Professor Jonathan Phillips has spent four days in Jaipur speaking at Jaipur Literary Festival and visiting Neerja Modi School.
Thirteen years ago, the writer and historian William Dalrymple launched the Jaipur Literary Festival to an audience of 20 people. Today it is the biggest literary festival in the world with over 400,000 people flooding through its technicolour avenues over the 5 days it runs (23-27 January 2020). Free to attend, it is impossible not to be energised by the excitement and enthusiasm of the crowds and has become a focal point for writers, commentators and performers, ranging across literature, politics, history, music, film, science, art and food.

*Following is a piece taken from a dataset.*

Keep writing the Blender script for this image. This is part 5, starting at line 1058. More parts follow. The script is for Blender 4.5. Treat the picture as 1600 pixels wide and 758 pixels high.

I was lucky enough to be invited to discuss The Life and Legend of the Sultan Saladin with medieval Islamic expert Professor Brian Catlos of the University of Boulder, Colorado. Set in the brightly painted Durbar (Court) Hall, the conversation format encouraged dialogue with the audience and generated questions that ranged from the role of jihad in the medieval and modern worlds, Saladin’s relations with women, to why he is remembered so positively in the West. It was striking that along with the big local contingent, people from across India and South Asia were present; taking a question from a man actually called Salahuddin was a particular treat. The festival was a chance to meet and to see multiple literary and media luminaries (Channel 4 international correspondent Lindsey Hilsum talking on Marie Colvin was superb) with the current tensions in Indian politics giving a debate on the legacy of Gandhi a sharp contemporary resonance.
I did slip away from the festival for one morning to visit the Neerja Modi School. A big crowd of mightily attentive and inquisitive students from years 9, 11 and above awaited me - and what fabulous questions they asked – some very impressive and sharp-minded young people; future historians (preferably at RHUL), no doubt.
Overall, an utterly extraordinary, noisy, dazzling and absorbing experience.